Há por aí um doutor – que se diz jurista – que tirou certa manhã para ficar em casa a ver ténis pela televisão. Alertado pela prestimosa serviçal, lembrou-se que poderia debitar os seus preciosos conceitos económicos e políticos para uma rádio local, onde as bondades das decisões do governo e do sistema económico em vigor não são devidamente compreendidas. Deixou o match point para depois, entrou em linha e, do alto da sua sapiência, decretou que aos portugueses resta aceitar, de cara alegre, as imposições de Bruxelas e, se calhar, do FMI. Fiquei com a impressão que, mais do que ter como bom o que nos vai cair em cima, considera que ainda é pouco. E disse algo muito certo: Sócrates já não governa o país.

Dias depois, cerca de 300 mil portugueses (mais os muitos milhares que, por isto ou por aquilo, não puderam estar presentes) disseram ao senhor doutor que as coisas não serão bem assim. E veio-me à ideia esta preciosa quadra de António Aleixo:

Uma mosca sem valor
poisa co’a mesma alegria,
na careca dum doutor
como em qualquer porcaria.

Tendo o poeta respondido ao doutor melhor do que eu alguma vez faria, volto-me para as coisas realmente sérias da nossa vida. Entregue a economistas, advogados e engenheiros (um deles de faz-de-conta, mas deixemos isso…) Portugal tem vindo a definhar década após década. Começou com Soares, passou por gente como Cavaco, Guterres, Durão e Santana, para, desgraçadamente, chegar a um tal José Sousa, mais conhecido por Sócrates, seguramente o sujeito mais desqualificado que alguma vez se sentou no cadeirão de S. Bento, chefes do fascismo incluídos. Basta atentar no descalabro económico, político, social e moral que por aí vai.

Todos eles, sem excepção, apostaram no modelo económico neoliberal, vendendo ao desbarato a interesses privados, tanto nacionais como estrangeiros, as alavancas essenciais ao nosso desenvolvimento. Como resultado, enquanto o país empobrecia e ficava refém dos grandes mercadores e dos especuladores da alta finança, a dívida pública e a dependência do estrangeiro asfixiavam a economia. Atidos à imensa gula dos grandes grupos económicos e do capital financeiro, que tratam o país como se uma coutada sua fosse, os governos do PS e do PSD, à vez, provocaram o empobrecimento acelerado das classes trabalhadoras, alargando o fosso entre ricos e pobres. Nunca, nem nos tempos amargos da ditadura fascismo, a repartição da riqueza produzida (entre o Capital e o Trabalho) foi tão desproporcionada como agora o é.

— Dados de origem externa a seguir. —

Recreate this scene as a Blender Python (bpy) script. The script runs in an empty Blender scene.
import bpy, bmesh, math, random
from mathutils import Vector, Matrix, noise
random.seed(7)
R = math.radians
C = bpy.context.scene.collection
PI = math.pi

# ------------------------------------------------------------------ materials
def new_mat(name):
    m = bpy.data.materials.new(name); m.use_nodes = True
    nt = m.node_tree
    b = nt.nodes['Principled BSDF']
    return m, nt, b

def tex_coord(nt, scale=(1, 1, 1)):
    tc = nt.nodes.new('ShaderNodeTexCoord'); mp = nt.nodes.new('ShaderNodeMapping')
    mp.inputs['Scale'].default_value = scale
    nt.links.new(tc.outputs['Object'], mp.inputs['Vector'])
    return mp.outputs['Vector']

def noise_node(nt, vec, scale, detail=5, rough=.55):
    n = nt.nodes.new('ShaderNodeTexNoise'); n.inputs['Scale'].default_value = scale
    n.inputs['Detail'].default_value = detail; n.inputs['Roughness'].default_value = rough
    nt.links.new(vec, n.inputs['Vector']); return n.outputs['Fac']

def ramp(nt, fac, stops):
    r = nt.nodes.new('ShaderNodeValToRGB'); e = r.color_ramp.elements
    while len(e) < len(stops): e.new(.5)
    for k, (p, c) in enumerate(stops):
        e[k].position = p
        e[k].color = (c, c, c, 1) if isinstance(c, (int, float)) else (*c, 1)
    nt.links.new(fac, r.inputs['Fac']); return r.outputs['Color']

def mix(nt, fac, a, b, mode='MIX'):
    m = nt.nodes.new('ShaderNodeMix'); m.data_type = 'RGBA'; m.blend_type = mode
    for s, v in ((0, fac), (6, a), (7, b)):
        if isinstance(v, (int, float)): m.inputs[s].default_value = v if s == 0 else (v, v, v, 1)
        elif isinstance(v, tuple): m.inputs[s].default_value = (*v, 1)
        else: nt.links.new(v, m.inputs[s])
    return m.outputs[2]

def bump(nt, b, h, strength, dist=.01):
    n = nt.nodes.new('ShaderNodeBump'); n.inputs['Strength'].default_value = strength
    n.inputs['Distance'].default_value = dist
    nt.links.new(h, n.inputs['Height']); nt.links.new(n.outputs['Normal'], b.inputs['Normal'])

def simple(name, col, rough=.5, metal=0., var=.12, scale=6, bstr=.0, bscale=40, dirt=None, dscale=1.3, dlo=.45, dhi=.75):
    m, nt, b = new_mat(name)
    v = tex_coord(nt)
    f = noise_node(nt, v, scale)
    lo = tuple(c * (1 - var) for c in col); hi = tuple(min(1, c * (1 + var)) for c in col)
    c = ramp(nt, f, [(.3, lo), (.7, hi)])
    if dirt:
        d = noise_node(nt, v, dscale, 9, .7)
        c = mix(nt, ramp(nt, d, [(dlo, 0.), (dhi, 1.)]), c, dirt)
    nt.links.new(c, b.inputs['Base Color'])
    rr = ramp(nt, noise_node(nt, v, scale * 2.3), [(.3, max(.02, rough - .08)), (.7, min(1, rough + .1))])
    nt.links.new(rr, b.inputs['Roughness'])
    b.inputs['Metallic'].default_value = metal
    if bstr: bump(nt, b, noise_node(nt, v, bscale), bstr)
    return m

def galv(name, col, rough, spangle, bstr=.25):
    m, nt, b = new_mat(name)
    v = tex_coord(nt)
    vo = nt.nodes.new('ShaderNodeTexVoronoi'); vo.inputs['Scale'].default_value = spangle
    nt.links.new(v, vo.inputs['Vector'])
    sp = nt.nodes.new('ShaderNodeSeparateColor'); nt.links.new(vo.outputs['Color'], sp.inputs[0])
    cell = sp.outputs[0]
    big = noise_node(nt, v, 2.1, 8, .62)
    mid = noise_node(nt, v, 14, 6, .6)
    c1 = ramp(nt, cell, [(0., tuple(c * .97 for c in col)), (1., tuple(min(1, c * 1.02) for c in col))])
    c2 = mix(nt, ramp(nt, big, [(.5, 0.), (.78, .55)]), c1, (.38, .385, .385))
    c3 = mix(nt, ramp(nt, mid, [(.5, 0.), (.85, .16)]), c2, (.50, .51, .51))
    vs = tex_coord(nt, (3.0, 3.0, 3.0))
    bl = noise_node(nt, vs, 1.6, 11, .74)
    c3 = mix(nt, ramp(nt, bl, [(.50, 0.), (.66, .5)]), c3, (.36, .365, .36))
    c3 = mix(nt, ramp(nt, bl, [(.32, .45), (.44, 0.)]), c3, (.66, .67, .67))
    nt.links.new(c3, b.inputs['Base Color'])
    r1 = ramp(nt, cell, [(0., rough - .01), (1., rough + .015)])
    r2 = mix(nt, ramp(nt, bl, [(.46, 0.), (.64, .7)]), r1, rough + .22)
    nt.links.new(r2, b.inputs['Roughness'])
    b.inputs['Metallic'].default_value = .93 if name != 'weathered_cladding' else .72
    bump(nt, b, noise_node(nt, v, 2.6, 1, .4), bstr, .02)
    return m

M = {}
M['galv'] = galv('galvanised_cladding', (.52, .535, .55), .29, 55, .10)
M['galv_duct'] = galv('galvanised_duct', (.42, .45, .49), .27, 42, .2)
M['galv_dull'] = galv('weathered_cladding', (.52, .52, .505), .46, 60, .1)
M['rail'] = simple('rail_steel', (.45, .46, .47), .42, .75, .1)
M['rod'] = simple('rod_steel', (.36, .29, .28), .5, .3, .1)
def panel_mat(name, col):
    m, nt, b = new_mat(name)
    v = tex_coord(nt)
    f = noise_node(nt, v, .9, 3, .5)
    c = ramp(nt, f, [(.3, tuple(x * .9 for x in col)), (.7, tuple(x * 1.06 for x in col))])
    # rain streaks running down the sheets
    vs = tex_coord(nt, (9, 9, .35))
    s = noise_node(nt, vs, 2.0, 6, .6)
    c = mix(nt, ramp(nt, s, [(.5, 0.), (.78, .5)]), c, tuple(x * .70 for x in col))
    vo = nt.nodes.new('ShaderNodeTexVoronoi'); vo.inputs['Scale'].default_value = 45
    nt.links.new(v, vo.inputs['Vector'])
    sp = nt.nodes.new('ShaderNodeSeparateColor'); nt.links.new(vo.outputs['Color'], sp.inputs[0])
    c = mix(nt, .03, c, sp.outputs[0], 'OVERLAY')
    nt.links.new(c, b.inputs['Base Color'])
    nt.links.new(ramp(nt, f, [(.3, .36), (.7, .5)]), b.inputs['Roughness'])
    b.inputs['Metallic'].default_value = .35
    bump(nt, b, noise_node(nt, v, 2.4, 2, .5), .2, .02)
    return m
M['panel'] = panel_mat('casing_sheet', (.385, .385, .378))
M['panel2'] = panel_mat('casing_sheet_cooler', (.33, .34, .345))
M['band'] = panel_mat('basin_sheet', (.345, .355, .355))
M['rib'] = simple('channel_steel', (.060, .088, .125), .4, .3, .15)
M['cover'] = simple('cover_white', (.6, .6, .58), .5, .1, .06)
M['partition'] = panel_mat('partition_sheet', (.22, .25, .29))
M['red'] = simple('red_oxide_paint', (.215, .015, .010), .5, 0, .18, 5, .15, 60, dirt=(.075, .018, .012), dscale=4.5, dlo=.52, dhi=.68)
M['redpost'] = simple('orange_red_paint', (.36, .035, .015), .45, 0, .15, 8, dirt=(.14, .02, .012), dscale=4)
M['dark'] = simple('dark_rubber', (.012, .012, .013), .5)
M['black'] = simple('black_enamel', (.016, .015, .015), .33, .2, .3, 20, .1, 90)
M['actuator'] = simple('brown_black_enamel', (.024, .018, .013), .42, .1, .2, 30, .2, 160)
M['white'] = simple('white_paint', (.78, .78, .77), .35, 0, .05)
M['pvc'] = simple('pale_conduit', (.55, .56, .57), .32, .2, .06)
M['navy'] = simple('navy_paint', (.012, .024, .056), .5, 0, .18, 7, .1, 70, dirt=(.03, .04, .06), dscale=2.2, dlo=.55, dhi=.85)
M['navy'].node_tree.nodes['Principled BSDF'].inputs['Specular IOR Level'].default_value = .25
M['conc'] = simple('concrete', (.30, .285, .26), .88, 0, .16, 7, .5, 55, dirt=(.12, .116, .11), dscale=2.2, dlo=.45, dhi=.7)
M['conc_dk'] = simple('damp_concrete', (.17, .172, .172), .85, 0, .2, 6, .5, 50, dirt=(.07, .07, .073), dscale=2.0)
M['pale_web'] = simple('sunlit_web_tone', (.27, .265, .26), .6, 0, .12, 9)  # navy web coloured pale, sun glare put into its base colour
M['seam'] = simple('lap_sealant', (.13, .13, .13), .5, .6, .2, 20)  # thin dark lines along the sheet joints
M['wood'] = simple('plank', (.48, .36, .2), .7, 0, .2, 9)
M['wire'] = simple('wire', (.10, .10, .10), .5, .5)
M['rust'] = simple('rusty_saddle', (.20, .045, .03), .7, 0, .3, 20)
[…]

Sem poder de compra, devido aos baixos salários e ao desemprego – e afogados em dívidas que, na maior parte dos casos, foram aliciados a contrair para atenuar a penúria que a desvalorização dos salários provocava – aos portugueses resta o apertar ainda mais do cinto e, simplesmente, vegetar. Como consequência, o consumo vai cair para níveis insustentáveis, o que provocará mais falências e, inevitavelmente, mais desemprego, mais fome, mais miséria. E se os economistas, doutores e engenheiros que nos têm governado nos levaram, décadas a fio, a um crescimento económico residual, ou mesmo nulo – como aconteceu nos primeiros dez anos deste século – o que aí vem só não será mais do mesmo por uma simples razão: vai ser muito pior.

Com as actuais políticas, o dia de amanhã será pior que o dia de hoje, e cada geração será mais pobre que a geração anterior. Entretanto, no topo da pirâmide social, os agiotas da alta finança esfregam as mãos. Nunca a vida lhes correu tanto de feição. Por isso, enquanto se esgotam automóveis e condomínios de luxo, o Banco Alimentar Contra a Fome não tem mãos a medir.

E doutor que não vir isto, das duas, uma: ou é parvo, ou faz parte da pandilha.

Ou as duas coisas ao mesmo tempo, sei lá…




(João Carlos Pereira)


Crónica lida nas “Provocações” da Rádio Baía em 02/06/2010.